I'm glad you're feeling better.
sophia_sol: photo of a 19th century ivory carving of a fat bird (Default)

[personal profile] sophia_sol 2012-12-08 08:39 pm (UTC)(link)
Oh dude, I KNOW THAT FEEL, it was the weirdest ever. I was having a perfectly good day! I didn't feel any need to cry! But the difficult-to-describe physical feeling of being about cry kept LURKING UNDERNEATH THE SKIN OF MY FACE. I was all wtffffffff. I am glad to hear it's not an experience limited to me!

I found it very difficult to talk about, though, because to say "I felt like I was about to cry" is a sentence wherein "felt" is interpreted as emotions and not physical feelings. It's interesting how the physical and the emotions are all caught up in each other like that in common parlance, such that it's hard to disentangle them from each other when talking about such things.

I didn't think of it as an alien inhabiting my body, but in retrospect that's a good analogy. But it really brought home to me just how much one's conscious brain is NOT IN CHARGE of one's body.

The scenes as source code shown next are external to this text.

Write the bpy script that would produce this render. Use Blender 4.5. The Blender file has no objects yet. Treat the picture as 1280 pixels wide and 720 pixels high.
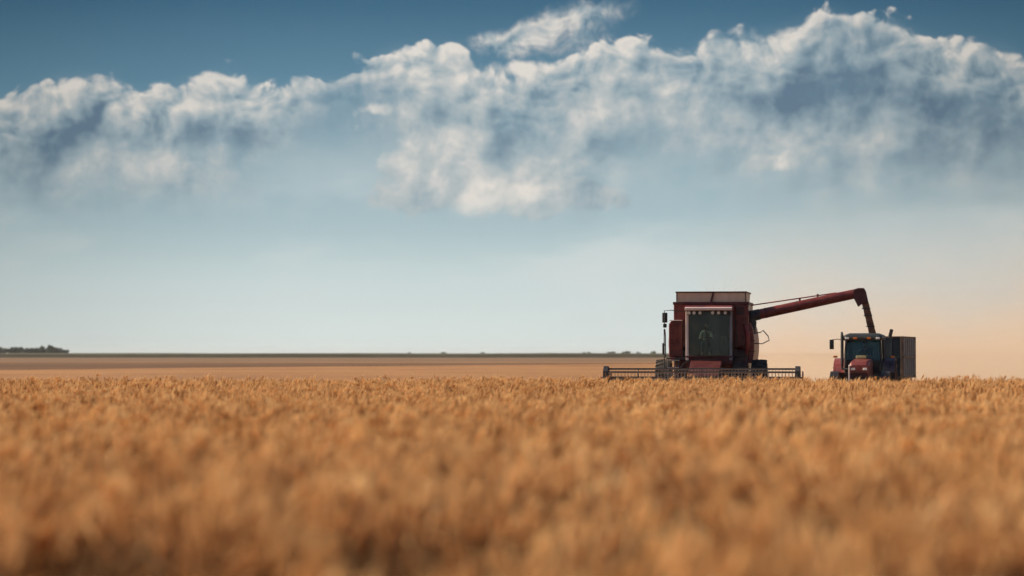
import bpy, bmesh, math, random
import numpy as np
from mathutils import Vector, Matrix, noise as mnoise
R = math.radians
random.seed(7)
S = bpy.context.scene
COL = S.collection

# ------------------------------------------------------------------ camera
CAM_H = 1.85
FPX = 3555.0                       # focal length in pixels of a 1280 wide picture (100 mm on 36 mm)
cam_d = bpy.data.cameras.new('camera')
cam = bpy.data.objects.new('camera', cam_d)
COL.objects.link(cam)
cam.location = (0, 0, CAM_H)
cam.rotation_euler = (R(90) + math.atan(83 / FPX), 0, 0)
cam_d.lens = 100; cam_d.sensor_width = 36
cam_d.clip_start = 0.5; cam_d.clip_end = 60000
cam_d.dof.use_dof = True
cam_d.dof.focus_distance = 112.5
cam_d.dof.aperture_fstop = 1.12
S.camera = cam

# ------------------------------------------------------------------ light
SUN_EL, SUN_AZ = 31.0, -80.0       # azimuth from the view direction, minus = left
sd = bpy.data.lights.new('sun', 'SUN')
sd.energy = 5.0; sd.angle = R(0.53); sd.color = (1.0, 0.86, 0.66)
so = bpy.data.objects.new('sun', sd); COL.objects.link(so)
sv = Vector((math.sin(R(SUN_AZ)) * math.cos(R(SUN_EL)), math.cos(R(SUN_AZ)) * math.cos(R(SUN_EL)), math.sin(R(SUN_EL))))
so.rotation_euler = sv.to_track_quat('Z', 'Y').to_euler()
S.view_settings.view_transform = 'Standard'
S.view_settings.look = 'None'
S.view_settings.exposure = EXPO = 0.35
S.view_settings.gamma = 1.0
S.cycles.use_denoising = True
S.cycles.use_adaptive_sampling = True
S.cycles.adaptive_threshold = 0.02
S.cycles.adaptive_min_samples = 8
S.cycles.max_bounces = 8
S.cycles.diffuse_bounces = 3
S.cycles.transparent_max_bounces = 16
S.cycles.volume_bounces = 1
S.cycles.sample_clamp_indirect = 4


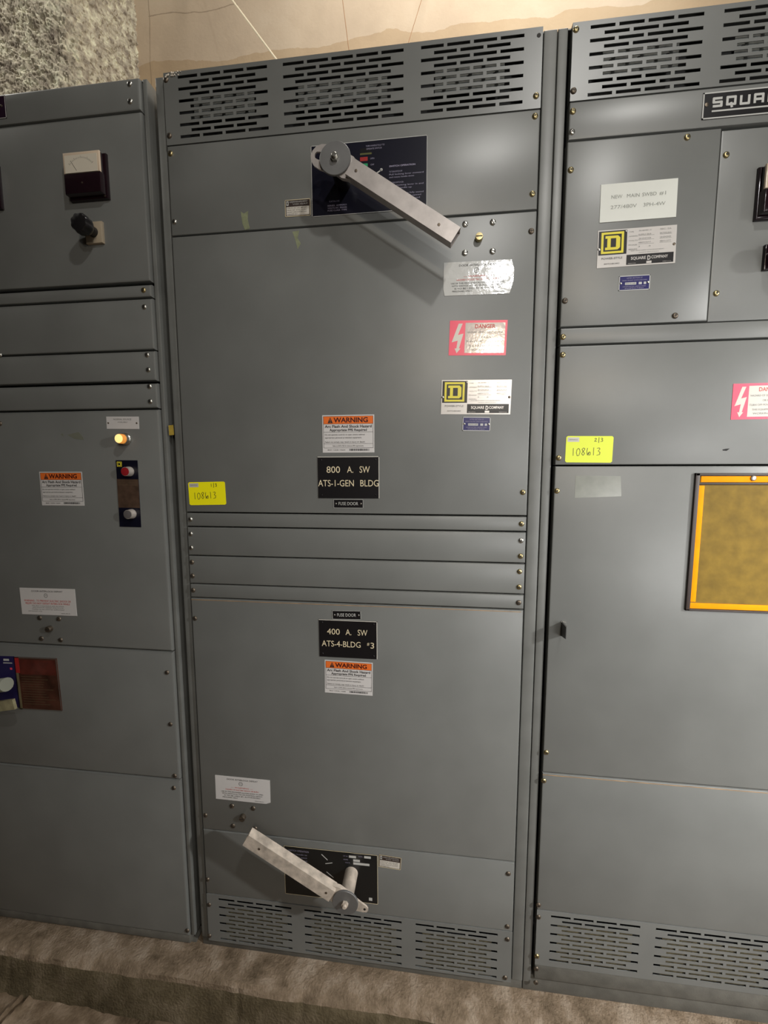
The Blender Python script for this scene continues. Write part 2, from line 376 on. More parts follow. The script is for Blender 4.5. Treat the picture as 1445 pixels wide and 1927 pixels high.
# ------------------------------------------------------------------ cabinets
PITCH = .893; TOPZ = 2.3665; BOTZ = .1045
def cabinet(dx, label, sillz, rx=.2385):
    """shell whose panels span x -0.628..0.208 plus dx"""
    x0, x1 = -.6530 + dx, rx + dx
    t = thing('switchgear_cabinet', label, 'cabinet', ((x0 + x1) / 2, .5, BOTZ))
    for a, b2 in ((x0, -.6335 + dx), (.2115 + dx if rx > .23 else .2080 + dx, x1)):
        p = MB(); p.panel(a, b2, .133, TOPZ, .008, .05, FRAME, .0025); p.build('frame_post', t)
        q = (a + .001, a + .003) if a == x0 else (b2 - .003, b2 - .001)
        p = MB(); p.box(q[0], q[1], .058, 1.0, BOTZ, TOPZ - .001, FRAME); p.build('side_sheet', t)
    p = MB(); p.box(x0 + .003, x1 - .003, .010, 1.0, TOPZ - .004, TOPZ - .0015, FRAME); p.build('top_sheet', t)
    p = MB(); p.box(x0 + .003, x1 - .003, .997, 1.0, BOTZ, TOPZ - .004, FRAME); p.build('back_sheet', t)
    p = MB(); p.panel(x0, x1, BOTZ, sillz, .012, .06, SILLM, .002); p.build('sill', t)
    p = MB(); p.box(x0 + .003, x1 - .003, .052, .056, BOTZ, TOPZ - .002, DARK); p.build('inner_sheet', t)
    return t
SLOT_L, SLOT_P, ROW_P, SLOT_H = .0474, .0548, .01245, .0064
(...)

(Anonymous) 2013-02-17 08:05 am (UTC)(link)
oh yes I think I understand this. I get very hormonal as well and also like you I never really understood the whole suicide-thing. I've always been... I suppose ambitious is the only word I could use for it. There's so much I wish to do with my life! Learn things and read things and write things and draw things, and while I'd had bouts of nihilism and, well I suppose despair in a way, I never REALLY contemplated suicide, because I always simply felt it was a waste(there's so much potential in a life!), that is until this year. Somehow... this year has been difficult for me, and at times (usually before my period) I felt an overwhelming hopelessness and listlessness and sort of... exhausted wariness. Like nothing in life is worth living. I found an excellent quote in a book I was reading, "There were days when she was unhappy, she did not know why,--when it did not seem worth while to be glad or sorry, to be alive or dead; when life appeared to her like a grotesque pandemonium and humanity like worms struggling blindly toward inevitable annihilation." (Kate Chopin's The Awakening). And I felt truly like there was no point to any of my ambitions, and it was actually a very frightening feeling. It terrified me. It felt like I was drifting away, like something that had always held me so tethered to the earth was gone for that one instant. But of course, a few days later it passed and I went on. Even still, I don't think I would ever seriously, seriously think of suicide other than in an occasional, abstract, fantasizing sort of way, because I always know that I will feel again, it will pass, I'll be happy again and enjoy the company of my friends and my books. Anyways, I suppose that was a very long-winded way of saying that I sympathize; I think I understand a bit of your epiphany.